§ **Recorded information**:
start
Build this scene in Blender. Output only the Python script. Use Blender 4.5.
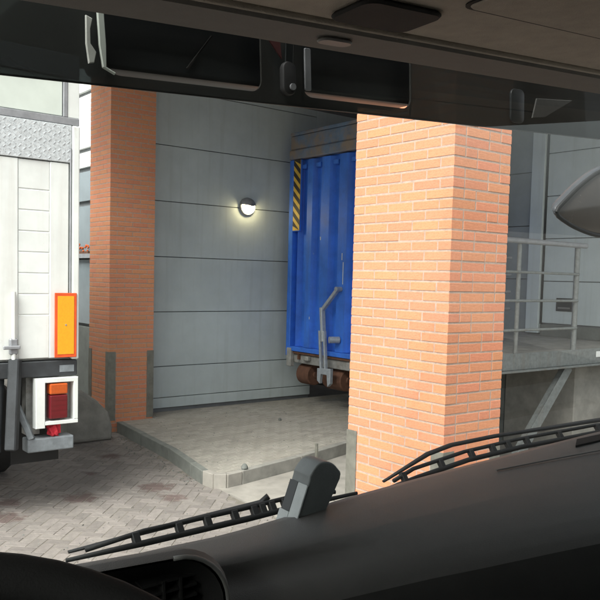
import bpy, bmesh, math, random
from mathutils import Vector, Matrix
random.seed(7)
S = bpy.context.scene
COL = S.collection
for o in list(bpy.data.objects): bpy.data.objects.remove(o)

# ------------------------------------------------------------------ camera
CAM = Vector((-3.5589, -3.0829, 2.1249))
CF = Vector((0.617, 0.784, -0.0654)).normalized()
_R0 = Vector((CF.y, -CF.x, 0)).normalized(); _U0 = _R0.cross(CF); _ro = -0.0249
CR = _R0 * math.cos(_ro) - _U0 * math.sin(_ro)
CU = _U0 * math.cos(_ro) + _R0 * math.sin(_ro)
cd = bpy.data.cameras.new('camera'); cam = bpy.data.objects.new('camera', cd); COL.objects.link(cam)
cam.matrix_world = Matrix(((CR.x, CU.x, -CF.x, CAM.x), (CR.y, CU.y, -CF.y, CAM.y), (CR.z, CU.z, -CF.z, CAM.z), (0, 0, 0, 1)))
cd.sensor_width = 36; cd.lens = 36 * 769.07 / 600; cd.shift_y = 28.56 / 600
cd.clip_start = 0.02; cd.clip_end = 3000
S.camera = cam

# ------------------------------------------------------------------ world, sun, exposure (overcast)
SUN_AZ, SUN_EL = math.radians(200), math.radians(50)      # direction towards the sun, seen from +X
W = bpy.data.worlds.new('World'); S.world = W; W.use_nodes = True
nt = W.node_tree; nt.nodes.clear()
sky = nt.nodes.new('ShaderNodeTexSky'); sky.sky_type = 'NISHITA'; sky.sun_disc = False
sky.sun_elevation = SUN_EL; sky.sun_rotation = math.radians(90) - SUN_AZ
sky.air_density = 1.0; sky.dust_density = 4.0; sky.ozone_density = 1.0
hs = nt.nodes.new('ShaderNodeHueSaturation'); hs.inputs['Saturation'].default_value = 0.22
bg = nt.nodes.new('ShaderNodeBackground'); bg.inputs[1].default_value = 0.08
wo = nt.nodes.new('ShaderNodeOutputWorld')
nt.links.new(sky.outputs[0], hs.inputs['Color']); nt.links.new(hs.outputs[0], bg.inputs[0]); nt.links.new(bg.outputs[0], wo.inputs[0])
sl = bpy.data.lights.new('sun', 'SUN'); sl.energy = 1.5; sl.angle = math.radians(45); sl.color = (1.0, 0.96, 0.91)
so = bpy.data.objects.new('sun', sl); COL.objects.link(so)
sd = Vector((math.cos(SUN_EL) * math.cos(SUN_AZ), math.cos(SUN_EL) * math.sin(SUN_AZ), math.sin(SUN_EL)))
so.rotation_euler = sd.to_track_quat('Z', 'Y').to_euler()
S.view_settings.view_transform = 'Standard'; S.view_settings.look = 'None'
S.view_settings.gamma = 1.0; S.view_settings.use_curve_mapping = False
S.view_settings.exposure = 1.98
S.cycles.max_bounces = 10; S.cycles.transparent_max_bounces = 24; S.cycles.diffuse_bounces = 5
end
§ **What to work on**:
Every line from the top of the material above through the line with "for o in list(bpy.data.objects): bpy.data.objects.remove(o)" should be duplicated exactly, please; leave out the pictures.

§ **Task response**:
Build this scene in Blender. Output only the Python script. Use Blender 4.5.
import bpy, bmesh, math, random
from mathutils import Vector, Matrix
random.seed(7)
S = bpy.context.scene
COL = S.collection
for o in list(bpy.data.objects): bpy.data.objects.remove(o)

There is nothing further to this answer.